Nobody seems to like Anders all that much, and he doesn’t really care. He acts less like a man in free fall than like a guy who’s got it all figured out, which has the effect of making him at once pitiable, infuriating and kind of mysterious. Maybe he is privy to some kind of esoteric knowledge. Or maybe he’s just a shallow jerk embracing his true identity.
Since this is not “American Beauty,” Anders’ privileged turmoil doesn’t become a gaseous metaphor for a filmmaker’s half-baked sociological insights. “The Land of Steady Habits” is a Nicole Holofcener movie — her first feature since “Enough Said” in 2013 (and her first ever without Catherine Keener in the cast) — which is to say a funny, sweet-and-sour study in envy, cruelty, bad decision-making and forgiveness. Holofcener, for more than two decades one of the sharpest anatomists of upper-middle-class American life, is more interested in the idiosyncrasies of behavior and the texture of specific relationships than in easy generalities. So even though Anders and the people around him can be sorted into recognizable types (a fault, mostly of Thompson’s book), they are also amusing and awful in ways that can feel disconcertingly real.
“The Land of Steady Habits” (Connecticut’s long-standing unofficial nickname) is not only Anders’ story, though his self-centeredness can make it feel that way. As he stumbles toward either a bright new beginning or a total flameout — the first foreshadowed by a tentative romance with Barbara (Connie Britton), the second by his age-inappropriate semi-friendship with Charlie — other lives are illuminated, and also singed, by his wayward comet’s path. His blithe clumsiness contributes to, and directly causes, a lot of hurt, visited especially on the next generation. Middle-aged guys may muddle through, but young men like Preston and Charlie risk losing their way, and even their lives.
The darkness and pain haunting Westport are more pronounced — and maybe for that reason less affecting — than the melancholy and quiet rage that figure in Holofcener’s other movies. The suburban setting is acutely rendered, but it also feels a little secondhand, with not as much room for invention and oddness than the New York and Los Angeles of “Lovely and Amazing,” “Friends with Money” and “Please Give.”
But within these constraints, the performances have sufficient grit — and the writing has just enough polish — to make “The Land of Steady Habits” feel unpredictable and fresh.
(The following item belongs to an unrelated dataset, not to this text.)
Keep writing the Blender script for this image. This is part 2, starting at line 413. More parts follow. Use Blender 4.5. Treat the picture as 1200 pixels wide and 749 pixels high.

Mendelsohn, who looks and speaks as if he were perpetually sucking on a cough drop, makes no overt gestures either in the direction of likability or awfulness. Anders can be thoughtless and casually cruel (after sex with Barbara, for example), and he can also be affable and honest. That it’s hard to tell the difference is a credit to the actor, who all but dares us to give up on the character altogether.
And the film’s strength is that it holds this out as a real possibility, taking seriously the proposition that redemption may be out of reach. In most versions of the suburban male midlife crisis story, the protagonist comes by our sympathy as if it were a birthright or a secular manifestation of grace. In Ms. Holofcener’s secular, implicitly feminist revision, Anders has no such entitlement. He’s stuck with himself, as everyone else — the audience included — is stuck with him. We make the best of it, and in this case “the best” is a very fine movie.